Nissan will unveil a prototype of its new electric car in Portland Monday. As Kristian Foden-Vencil reports, the carmaker plans to introduce the new model in Oregon next year and then market it worldwide in 2012.


Governor Ted Kulongoski and the president of Portland General Electric, Jim Piro, are scheduled to be the first Oregonians to drive the prototype — at the port Monday morning.

Nissan is targeting Oregon as an introductory market because the state has the highest per capita number of hybrid owners in the nation.

Elaina Medina is with PGE, which is helping to build a network of charging stations up and down the Willamette Valley.

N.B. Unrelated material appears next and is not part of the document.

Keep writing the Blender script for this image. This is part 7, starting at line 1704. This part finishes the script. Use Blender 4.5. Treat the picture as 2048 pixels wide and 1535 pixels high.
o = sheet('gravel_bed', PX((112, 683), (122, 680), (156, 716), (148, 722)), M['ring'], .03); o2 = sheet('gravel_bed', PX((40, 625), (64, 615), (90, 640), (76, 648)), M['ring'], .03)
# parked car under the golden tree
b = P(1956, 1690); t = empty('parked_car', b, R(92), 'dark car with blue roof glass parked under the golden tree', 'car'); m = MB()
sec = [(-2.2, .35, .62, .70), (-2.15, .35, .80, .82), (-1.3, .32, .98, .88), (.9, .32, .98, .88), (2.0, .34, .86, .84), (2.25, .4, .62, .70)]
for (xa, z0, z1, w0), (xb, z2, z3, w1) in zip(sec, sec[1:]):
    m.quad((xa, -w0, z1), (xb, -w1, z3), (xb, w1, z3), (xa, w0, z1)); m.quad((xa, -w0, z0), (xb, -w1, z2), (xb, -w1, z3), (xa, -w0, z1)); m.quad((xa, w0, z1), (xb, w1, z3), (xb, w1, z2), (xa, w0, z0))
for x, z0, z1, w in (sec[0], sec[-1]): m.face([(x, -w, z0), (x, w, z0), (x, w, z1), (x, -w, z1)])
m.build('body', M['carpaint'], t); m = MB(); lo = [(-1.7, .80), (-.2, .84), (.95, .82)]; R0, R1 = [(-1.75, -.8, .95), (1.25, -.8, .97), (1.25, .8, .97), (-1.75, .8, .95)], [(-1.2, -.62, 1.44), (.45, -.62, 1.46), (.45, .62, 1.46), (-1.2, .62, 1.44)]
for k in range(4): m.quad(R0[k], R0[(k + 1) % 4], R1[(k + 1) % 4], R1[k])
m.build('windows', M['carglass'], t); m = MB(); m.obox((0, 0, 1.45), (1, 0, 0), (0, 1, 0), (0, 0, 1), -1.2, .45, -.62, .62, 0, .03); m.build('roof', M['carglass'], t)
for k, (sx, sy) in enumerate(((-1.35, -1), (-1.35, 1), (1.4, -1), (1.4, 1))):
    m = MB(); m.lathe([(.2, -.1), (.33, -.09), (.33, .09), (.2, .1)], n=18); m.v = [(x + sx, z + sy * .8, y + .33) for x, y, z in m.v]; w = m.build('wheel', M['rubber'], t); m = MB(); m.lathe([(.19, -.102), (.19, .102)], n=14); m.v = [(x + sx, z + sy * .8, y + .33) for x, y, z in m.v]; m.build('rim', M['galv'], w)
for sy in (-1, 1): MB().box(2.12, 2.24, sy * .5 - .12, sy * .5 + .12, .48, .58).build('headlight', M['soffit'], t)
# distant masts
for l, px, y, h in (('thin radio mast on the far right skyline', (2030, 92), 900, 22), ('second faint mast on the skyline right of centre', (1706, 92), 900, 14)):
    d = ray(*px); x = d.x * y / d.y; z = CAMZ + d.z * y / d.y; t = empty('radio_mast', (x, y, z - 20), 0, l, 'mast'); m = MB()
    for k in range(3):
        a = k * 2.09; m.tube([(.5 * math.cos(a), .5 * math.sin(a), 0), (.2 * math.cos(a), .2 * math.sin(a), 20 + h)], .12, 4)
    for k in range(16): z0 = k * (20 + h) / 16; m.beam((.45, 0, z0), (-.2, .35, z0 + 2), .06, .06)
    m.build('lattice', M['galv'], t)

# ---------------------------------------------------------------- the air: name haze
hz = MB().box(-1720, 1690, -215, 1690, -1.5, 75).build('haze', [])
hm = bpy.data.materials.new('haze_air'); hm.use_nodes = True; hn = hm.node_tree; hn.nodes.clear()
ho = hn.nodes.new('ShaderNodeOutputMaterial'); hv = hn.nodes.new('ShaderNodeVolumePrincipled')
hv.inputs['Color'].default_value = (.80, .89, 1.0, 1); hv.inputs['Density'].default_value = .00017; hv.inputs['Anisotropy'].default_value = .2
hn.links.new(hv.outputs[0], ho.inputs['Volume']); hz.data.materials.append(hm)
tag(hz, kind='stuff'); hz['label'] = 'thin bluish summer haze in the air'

Elaina Medina: “The cars will be around town. They’ll be here in Portland at the Port. They’ll also be down in Salem. And what Nissan and PGE and the state is really doing is inviting the folks who will be purchasing those cars out to test-drive them. So we’re inviting fleet managers, companies who have large fleets of vehicles. And our goal is to really let those folks see that these are real cars.”

What she means by "real cars" is that they’re not the tiny "bubble cars" that used to be associated with electric vehicles; that they seat five people; and that they can travel more than 40 miles between charges.

Nissan is a latecomer to the electric vehicle market.

Its plan has been to sign a "memorandum of understanding" with Oregon. The company will launch its car here and in exchange Oregon, PGE and several other large companies will build a network of charging stations.

Tony Markel is an electric car expert at the federal government’s National Renewable Energy Lab. He says marketing electric cars is difficult because of the batteries.

Tony Markel: “The technology has rapidly evolved in the last few years in terms of the battery technology. But we still don’t have all the information to be confident that you can build a product that will last the 10 or 15 year life that most consumers would expect that product to last.”

So buyers may have to sign complicated lease deals where they buy the car, but not the battery.

Just how Nissan is going to structure its deals may become a little clearer Monday. Then Tuesday, the governor and the CEO of a Norwegian electric car maker have scheduled a press conference.

Oregon is one of seven states vying for the company to build a factory for its small car in the United States.